Give every line back verbatim, dropping all images.

- _INFORMATION SHOWN_
## start

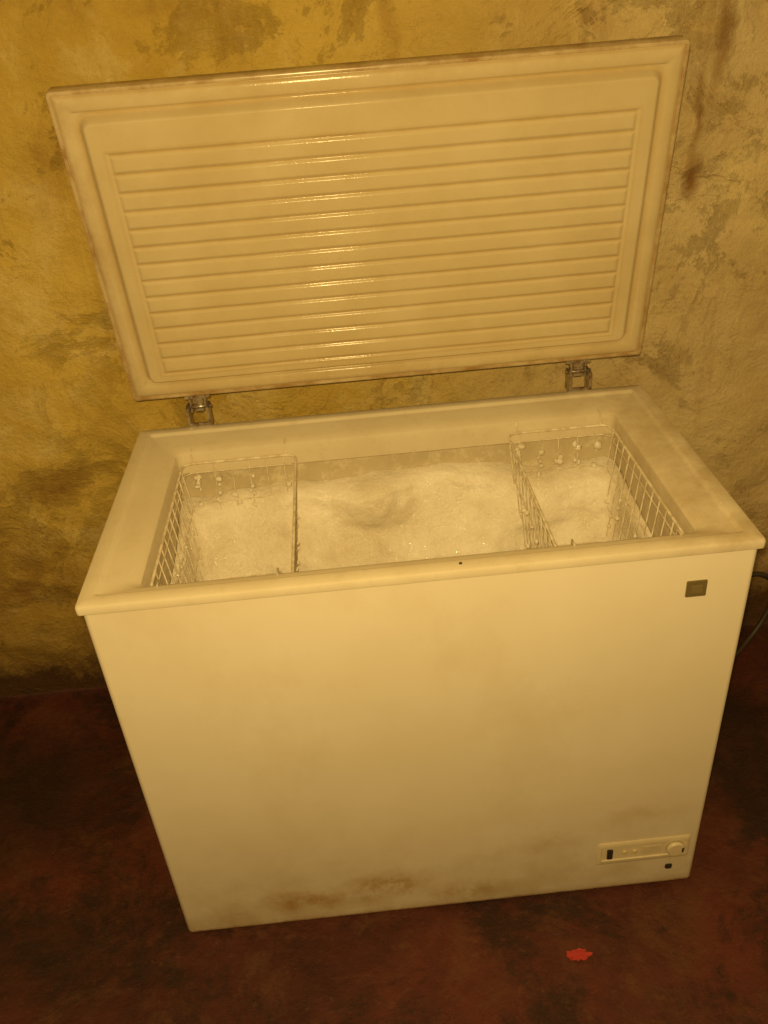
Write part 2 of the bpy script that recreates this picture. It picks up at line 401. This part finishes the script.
for j in range(NV):
    for i in range(NX):
        a=j*(NX+1)+i; faces.append((a,a+1,a+NX+2,a+NX+1))
lid=mesh_obj('lid_inner_panel',verts,faces,LID,fz)
at=lid.data.attributes.new('groove','FLOAT','POINT'); at.data.foreach_set('value',gr)
at=lid.data.attributes.new('grime','FLOAT','POINT'); at.data.foreach_set('value',gm)
# ---------------------------------------------------------------- hinges
for s,hx in ((1,-0.402),(2,0.398)):
    P='hinge_%d_'%s
    box(P+'cabinet_plate',hx-0.024,hx+0.024,D-0.012,D-0.004,0.72,0.835,METAL,fz,0.001)
    for dx in (-0.021,0.021):
        box(P+'arm_%d'%(1 if dx<0 else 2),hx+dx-0.0025,hx+dx+0.0025,D-0.008,D+0.030,0.845,0.890,METAL,fz,0.001)
        box(P+'lug_%d'%(1 if dx<0 else 2),hx+dx*0.72-0.002,hx+dx*0.72+0.002,D+0.014,D+0.032,0.872,0.908,METAL,fz,0.001)
    box(P+'bridge',hx-0.021,hx+0.021,D-0.004,D+0.001,0.842,0.856,METAL,fz,0.001)
    box(P+'spring_box',hx-0.010,hx+0.010,D+0.018,D+0.028,0.872,0.906,METAL,fz,0.002)
    cyl(P+'pin',(hx-0.027,D+0.018,0.884),(hx+0.027,D+0.018,0.884),0.0045,METAL,fz,16,0.001)
    box(P+'lid_plate',hx-0.026,hx+0.026,YB-0.004,YB+0.010,ZB-0.004,ZB+0.002,METAL,fz,0.001)
# ---------------------------------------------------------------- baskets
random.seed(21)
CL=bmesh.new()
def clump(p,s):
    r=bmesh.ops.create_icosphere(CL,subdivisions=2,radius=s)
    sx,sy,sz=[random.uniform(.7,1.5) for _ in range(3)]
    off=random.uniform(0,50)
    for v in r['verts']:
        k=1+0.45*noise.noise(v.co/s*1.3+Vector((off,0,0)))
        v.co=Vector((v.co.x*sx*k+p[0],v.co.y*sy*k+p[1],v.co.z*sz*k+p[2]))
def basket(name,x0,x1,inner):
    y0,y1=oy0+0.008,oy1-0.008; zt,zb=0.820,0.60
    tap=0.022
    def ring(z):
        t=(zt-z)/(zt-zb)*tap
        return [(px,py,z) for px,py in rrect(x0+t,x1-t,y0+t,y1-t,0.02,4)]
    sp=[(ring(zt),0.0026,True),(ring(zt-0.020),0.0012,True)]
    for k in range(1,3): sp.append((ring(zt-0.020-(zt-0.020-zb)*k/3),0.0011,True))
    sp.append((ring(zb),0.0018,True))
    n=int((y1-y0-0.04)/0.034)
    for i in range(n+1):
        y=y0+0.026+(y1-y0-0.052)*i/n
        sp.append(([(x0,y,zt),(x0+tap,y,zb),(x1-tap,y,zb),(x1,y,zt)],0.0015,False))
        # frost beads building up low on the side wires
        for xs,sg in ((x0,1),(x1,-1)):
            for _ in range(3):
                q=random.uniform(0.35,1.0); clump((xs+sg*tap*q,y+random.uniform(-.004,.004),zt+(zb-zt)*q),random.uniform(.002,.0045))
    n=int((x1-x0-0.04)/0.034)
    for i in range(n+1):
        x=x0+0.026+(x1-x0-0.052)*i/n
        sp.append(([(x,y0,zt),(x,y0+tap,zb),(x,y1-tap,zb),(x,y1,zt)],0.0011,False))
        for _ in range(7):
            q=random.uniform(0.12,0.7); clump((x+random.uniform(-.006,.006),y1-tap*q,zt+(zb-zt)*q),random.uniform(.0025,.007))
    for y,dy in ((y0,-1),(y1,1)):
        ye = oy0-0.012 if dy<0 else oy1+0.012
        for xx in (x0+0.02,x1-0.02):
            sp.append(([(xx,y,zt),(xx,y+dy*0.004,0.8455),(xx,ye,0.8455)],0.0014,False))
    return wires(name,sp,WIRE)
basket('wire_basket',-0.432,-0.205,-0.205)
basket('wire_basket.001',0.222,0.432,0.222)
me=bpy.data.meshes.new('frost_clumps'); CL.to_mesh(me); CL.free(); me.materials.append(FROST)
for p in me.polygons: p.use_smooth=True
link(bpy.data.objects.new('frost_clumps',me),fz)
# ---------------------------------------------------------------- small things
cord=catmull([(0.50,0.63,0.10),(0.70,0.68,0.10),(0.84,0.71,0.17),(0.925,0.72,0.215),(0.985,0.725,0.18),(0.99,0.72,0.10),(0.93,0.69,0.016),(0.82,0.62,0.009),(0.60,0.62,0.009)],12)
wires('power_cord',[(cord,0.007,False)],simple('cord_rubber',(0.05,0.035,0.02),0.5))
verts=[];faces=[]
for j in range(9):
    for i in range(11):
        a=i/10-0.5; b=j/8-0.5
        k=1+0.35*fbm(a*3,b*3,4,3)
        verts.append((0.246+a*0.046*k*(1-0.5*abs(b)),-0.122+b*0.026*k*(1-0.6*abs(a)),0.002+0.003*abs(fbm(a*5,b*5,2,3))))
for j in range(8):
    for i in range(10):
        a=j*11+i; faces.append((a,a+1,a+12,a+11))
mesh_obj('red_plastic_scrap',verts,faces,REDP)
# ---------------------------------------------------------------- lights + camera
def point(name,loc,e,col,r):
    l=bpy.data.lights.new(name,'POINT'); l.energy=e; l.color=col; l.shadow_soft_size=r
    ob=bpy.data.objects.new(name,l); ob.location=loc; return link(ob)
point('phone_flash_lamp',(-0.10,-1.075,1.67),79,(1.0,0.705,0.27),0.012)
w=bpy.data.worlds.new('room_ambient'); sc.world=w; w.use_nodes=True
w.node_tree.nodes['Background'].inputs[0].default_value=(1.0,0.63,0.20,1); w.node_tree.nodes['Background'].inputs[1].default_value=0.31
cam=bpy.data.cameras.new('camera'); co=bpy.data.objects.new('camera',cam); link(co)
co.location=(-0.08698,-1.06611,1.63108); co.rotation_euler=(1.01231,0.06763,-0.07368)
cam.sensor_fit='VERTICAL'; cam.sensor_height=36; cam.lens=0.86956*36000/1024
cam.clip_start=0.02
sc.camera=co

## end

- _RESPONSE_
Write part 2 of the bpy script that recreates this picture. It picks up at line 401. This part finishes the script.
for j in range(NV):
    for i in range(NX):
        a=j*(NX+1)+i; faces.append((a,a+1,a+NX+2,a+NX+1))
lid=mesh_obj('lid_inner_panel',verts,faces,LID,fz)
at=lid.data.attributes.new('groove','FLOAT','POINT'); at.data.foreach_set('value',gr)
at=lid.data.attributes.new('grime','FLOAT','POINT'); at.data.foreach_set('value',gm)
# ---------------------------------------------------------------- hinges
for s,hx in ((1,-0.402),(2,0.398)):
    P='hinge_%d_'%s
    box(P+'cabinet_plate',hx-0.024,hx+0.024,D-0.012,D-0.004,0.72,0.835,METAL,fz,0.001)
    for dx in (-0.021,0.021):
        box(P+'arm_%d'%(1 if dx<0 else 2),hx+dx-0.0025,hx+dx+0.0025,D-0.008,D+0.030,0.845,0.890,METAL,fz,0.001)
        box(P+'lug_%d'%(1 if dx<0 else 2),hx+dx*0.72-0.002,hx+dx*0.72+0.002,D+0.014,D+0.032,0.872,0.908,METAL,fz,0.001)
    box(P+'bridge',hx-0.021,hx+0.021,D-0.004,D+0.001,0.842,0.856,METAL,fz,0.001)
    box(P+'spring_box',hx-0.010,hx+0.010,D+0.018,D+0.028,0.872,0.906,METAL,fz,0.002)
    cyl(P+'pin',(hx-0.027,D+0.018,0.884),(hx+0.027,D+0.018,0.884),0.0045,METAL,fz,16,0.001)
    box(P+'lid_plate',hx-0.026,hx+0.026,YB-0.004,YB+0.010,ZB-0.004,ZB+0.002,METAL,fz,0.001)
# ---------------------------------------------------------------- baskets
random.seed(21)
CL=bmesh.new()
def clump(p,s):
    r=bmesh.ops.create_icosphere(CL,subdivisions=2,radius=s)
    sx,sy,sz=[random.uniform(.7,1.5) for _ in range(3)]
    off=random.uniform(0,50)
    for v in r['verts']:
        k=1+0.45*noise.noise(v.co/s*1.3+Vector((off,0,0)))
        v.co=Vector((v.co.x*sx*k+p[0],v.co.y*sy*k+p[1],v.co.z*sz*k+p[2]))
def basket(name,x0,x1,inner):
    y0,y1=oy0+0.008,oy1-0.008; zt,zb=0.820,0.60
    tap=0.022
    def ring(z):
        t=(zt-z)/(zt-zb)*tap
        return [(px,py,z) for px,py in rrect(x0+t,x1-t,y0+t,y1-t,0.02,4)]
    sp=[(ring(zt),0.0026,True),(ring(zt-0.020),0.0012,True)]
    for k in range(1,3): sp.append((ring(zt-0.020-(zt-0.020-zb)*k/3),0.0011,True))
    sp.append((ring(zb),0.0018,True))
    n=int((y1-y0-0.04)/0.034)
    for i in range(n+1):
        y=y0+0.026+(y1-y0-0.052)*i/n
        sp.append(([(x0,y,zt),(x0+tap,y,zb),(x1-tap,y,zb),(x1,y,zt)],0.0015,False))
        # frost beads building up low on the side wires
        for xs,sg in ((x0,1),(x1,-1)):
            for _ in range(3):
                q=random.uniform(0.35,1.0); clump((xs+sg*tap*q,y+random.uniform(-.004,.004),zt+(zb-zt)*q),random.uniform(.002,.0045))
    n=int((x1-x0-0.04)/0.034)
    for i in range(n+1):
        x=x0+0.026+(x1-x0-0.052)*i/n
        sp.append(([(x,y0,zt),(x,y0+tap,zb),(x,y1-tap,zb),(x,y1,zt)],0.0011,False))
        for _ in range(7):
            q=random.uniform(0.12,0.7); clump((x+random.uniform(-.006,.006),y1-tap*q,zt+(zb-zt)*q),random.uniform(.0025,.007))
    for y,dy in ((y0,-1),(y1,1)):
        ye = oy0-0.012 if dy<0 else oy1+0.012
        for xx in (x0+0.02,x1-0.02):
            sp.append(([(xx,y,zt),(xx,y+dy*0.004,0.8455),(xx,ye,0.8455)],0.0014,False))
    return wires(name,sp,WIRE)
basket('wire_basket',-0.432,-0.205,-0.205)
basket('wire_basket.001',0.222,0.432,0.222)
me=bpy.data.meshes.new('frost_clumps'); CL.to_mesh(me); CL.free(); me.materials.append(FROST)
for p in me.polygons: p.use_smooth=True
link(bpy.data.objects.new('frost_clumps',me),fz)
# ---------------------------------------------------------------- small things
cord=catmull([(0.50,0.63,0.10),(0.70,0.68,0.10),(0.84,0.71,0.17),(0.925,0.72,0.215),(0.985,0.725,0.18),(0.99,0.72,0.10),(0.93,0.69,0.016),(0.82,0.62,0.009),(0.60,0.62,0.009)],12)
wires('power_cord',[(cord,0.007,False)],simple('cord_rubber',(0.05,0.035,0.02),0.5))
verts=[];faces=[]
for j in range(9):
    for i in range(11):
        a=i/10-0.5; b=j/8-0.5
        k=1+0.35*fbm(a*3,b*3,4,3)
        verts.append((0.246+a*0.046*k*(1-0.5*abs(b)),-0.122+b*0.026*k*(1-0.6*abs(a)),0.002+0.003*abs(fbm(a*5,b*5,2,3))))
for j in range(8):
    for i in range(10):
        a=j*11+i; faces.append((a,a+1,a+12,a+11))
mesh_obj('red_plastic_scrap',verts,faces,REDP)
# ---------------------------------------------------------------- lights + camera
def point(name,loc,e,col,r):
    l=bpy.data.lights.new(name,'POINT'); l.energy=e; l.color=col; l.shadow_soft_size=r
    ob=bpy.data.objects.new(name,l); ob.location=loc; return link(ob)
point('phone_flash_lamp',(-0.10,-1.075,1.67),79,(1.0,0.705,0.27),0.012)
w=bpy.data.worlds.new('room_ambient'); sc.world=w; w.use_nodes=True
w.node_tree.nodes['Background'].inputs[0].default_value=(1.0,0.63,0.20,1); w.node_tree.nodes['Background'].inputs[1].default_value=0.31
cam=bpy.data.cameras.new('camera'); co=bpy.data.objects.new('camera',cam); link(co)
co.location=(-0.08698,-1.06611,1.63108); co.rotation_euler=(1.01231,0.06763,-0.07368)
cam.sensor_fit='VERTICAL'; cam.sensor_height=36; cam.lens=0.86956*36000/1024
cam.clip_start=0.02
sc.camera=co